> ~ Insights by SewCalGal ~

Saturday, December 31, 2011

FMQ Challenge - Q&A



Many FMQ questions will be addressed in various tutorials, on one of the FMQ Experts' Blog, or on the Facebook page for this group (2012 Free Motion Quilting Challenge).   I will also use this page to log many of the questions and answers on this page.  This page will also be updated periodically, so you may want to refer back to this page periodically to see if a question has already been asked, or if there is an answer to one of your questions. 

Also, the default assumption is answers are mine, unless noted otherwise.  If I find a link to a good reference, I will add that link.  If  I receive feedback from an FMQ Expert, I'll clarify which Expert shared their insight. 

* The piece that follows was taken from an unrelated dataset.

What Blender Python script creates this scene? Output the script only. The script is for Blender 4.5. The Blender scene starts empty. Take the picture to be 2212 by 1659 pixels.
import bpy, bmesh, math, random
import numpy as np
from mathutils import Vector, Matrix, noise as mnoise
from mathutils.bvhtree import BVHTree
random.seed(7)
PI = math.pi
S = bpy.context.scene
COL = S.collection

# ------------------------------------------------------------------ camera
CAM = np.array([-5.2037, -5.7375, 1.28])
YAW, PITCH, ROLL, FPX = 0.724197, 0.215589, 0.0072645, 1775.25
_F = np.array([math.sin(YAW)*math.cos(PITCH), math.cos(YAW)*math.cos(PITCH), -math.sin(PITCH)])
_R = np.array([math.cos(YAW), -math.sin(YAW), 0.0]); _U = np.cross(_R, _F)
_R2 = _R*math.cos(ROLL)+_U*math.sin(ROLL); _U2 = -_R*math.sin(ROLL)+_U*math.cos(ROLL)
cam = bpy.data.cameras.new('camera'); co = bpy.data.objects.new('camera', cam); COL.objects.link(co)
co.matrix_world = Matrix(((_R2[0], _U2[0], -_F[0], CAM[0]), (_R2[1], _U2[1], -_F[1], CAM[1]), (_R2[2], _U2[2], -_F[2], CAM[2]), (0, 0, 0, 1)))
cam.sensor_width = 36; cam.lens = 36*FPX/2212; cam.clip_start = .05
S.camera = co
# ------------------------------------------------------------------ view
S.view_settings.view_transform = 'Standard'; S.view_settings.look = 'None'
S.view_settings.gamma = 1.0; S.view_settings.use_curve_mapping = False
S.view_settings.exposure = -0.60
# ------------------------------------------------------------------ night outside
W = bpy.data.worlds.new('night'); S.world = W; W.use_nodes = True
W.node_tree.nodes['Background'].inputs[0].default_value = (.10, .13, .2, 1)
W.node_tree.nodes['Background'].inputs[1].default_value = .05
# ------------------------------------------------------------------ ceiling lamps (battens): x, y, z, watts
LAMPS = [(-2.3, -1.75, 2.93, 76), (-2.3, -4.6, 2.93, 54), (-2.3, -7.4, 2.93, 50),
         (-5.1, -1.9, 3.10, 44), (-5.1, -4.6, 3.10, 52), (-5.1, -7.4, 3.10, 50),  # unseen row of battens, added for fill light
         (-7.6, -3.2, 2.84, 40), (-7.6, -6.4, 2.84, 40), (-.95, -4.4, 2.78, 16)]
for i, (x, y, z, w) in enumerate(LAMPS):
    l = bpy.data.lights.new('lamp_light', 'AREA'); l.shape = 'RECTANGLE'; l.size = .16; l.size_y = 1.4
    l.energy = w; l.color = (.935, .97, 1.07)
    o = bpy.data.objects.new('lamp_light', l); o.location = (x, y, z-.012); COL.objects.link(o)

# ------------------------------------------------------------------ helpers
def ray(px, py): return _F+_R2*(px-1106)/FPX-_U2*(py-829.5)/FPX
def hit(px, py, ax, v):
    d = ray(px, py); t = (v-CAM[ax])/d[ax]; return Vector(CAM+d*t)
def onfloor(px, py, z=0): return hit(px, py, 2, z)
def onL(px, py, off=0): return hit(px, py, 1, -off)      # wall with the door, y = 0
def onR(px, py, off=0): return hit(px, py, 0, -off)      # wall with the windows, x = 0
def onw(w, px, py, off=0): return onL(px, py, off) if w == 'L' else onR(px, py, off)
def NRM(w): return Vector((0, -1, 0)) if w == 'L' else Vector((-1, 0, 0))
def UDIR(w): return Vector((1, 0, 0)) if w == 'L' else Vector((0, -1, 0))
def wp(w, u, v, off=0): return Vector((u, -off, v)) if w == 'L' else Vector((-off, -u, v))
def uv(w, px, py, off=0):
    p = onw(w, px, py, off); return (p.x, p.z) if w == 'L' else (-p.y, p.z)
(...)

How do I join this challenge?
Is it too late to join this challenge ?
  • It is never too late.  While tutorials will be released monthly, you can do these exercises anytime, and follow along at your leisure.  It is more of a matter that if you complete a tutorial exercise in the month that it is released, you can enter to win a monthly prize.  If you complete all 12 of the FMQ Challenge tutorials anytime in 2012 you can enter to win a Grand Prize.
Is this Challenge for midarm and longarm quilters, or just those with a home (domestic) sewing machine?
  • This challenge is focused on those with a home (domestic) sewing machine.  The thought of having a different change for those with midarm and/or longarm machines is under consideration.  Insights may still be of interest to those using midarm/longarm sewing machines, and FMQ designs may also be of interest, but the actual challenge is focused on home sewing machines.

I know how to do FMQ, but what do you do with the quilting?
  • This may be covered in one or more of the FMQ tutorials, or on an FMQ Experts blog.  SewCalGal recommends building a library of FMQ quilting books and FMQ DVDs, as well as taking classes where there is frequently a sharing of quilts and group discussion on how various quilts should be quilted.
Should my feed dogs be up or down?
  • You'll find a variety of preferences for various FMQ techniques.  SewCalGal recommends you try both, follow the advice of the FMQ Experts, but my personal preference is to drop my feeddogs.

How do you work with so much fabric in a domestic machine?
  • Start building your skills with a practice quilt sandwich and work on small quilt sizes first.  Overtime, try working on large projects.  There are a variety of ways to work on large projects, but you need to assess your work area for how your quilt will move around.  You do not want it to hang off the table, as the weight will make it difficult to move around on your sewing bed.  SewCalGal recommends you take classes with FMQ Teachers that work on large projects, to see how quilts are physically placed and moved while being quilted on a domestic machine. 

How come I can't get my bobbin thread to come up before I start sewing ?
  • Hold the end of your top thread and slowly run your machine to do a single stitch, where your top thread will pull up your bobbin thread.  Troubleshooting may be that you need to pull out your bobbin thread to verify it was wound thru the bobbin case properly, as well as it has long enough thread for the top thread to pull it up.  Verify your machine is clean, free of lint.  You may also need to take your machine in for service.
Why do I have sewing that looks like "eyelasses" on the bottom of my quilt ?
  • Two common reasons are moving the quilt sandwich too fast around curves and having tension issues.  There are also many wonderful FMQ quilting books that share excellent troubleshooting tips for this type of issue.

How to start/stop and hide your threads ?

What machines are the FMQ Experts using?
Many of the FMQ Experts use a variety of machines, but their primary machine is:
  • Sarah Vedeler (Bernina 830)
  • Frances Moore (Juki)
  • Paula Reid (Bernina 730)
  • Diane Gaudynski (Bernina 730)



3 comments:

marilyn said...

the Pajamaquilter www.pajamaquilter.com is having a sale right now, just in time for the quilt along! I love her dvd's and books and am not afiliated with her, but throught I'd pass this along to anyone who needs some help.

Louisa Lawson said...

I have a 2' x 3' whiteboards as recommended by Pajamaquilter and it is really easy to use together the motion in your brain. You can just wipe it clean and is cheaper than using fabric for initial practices,

quilt 'n piece said...

I have chosen to do the square sample which I have made up and made my sandwich. After quilting in the ditch, would it be in order to bind the quilt. I feel that having my sampler around for a whole year, the edges are going to fray terribly. The other alternative is to bring the backing fabric around to the front and tack it, enclosing the batting. Thinking about it, the latter might be the better solution?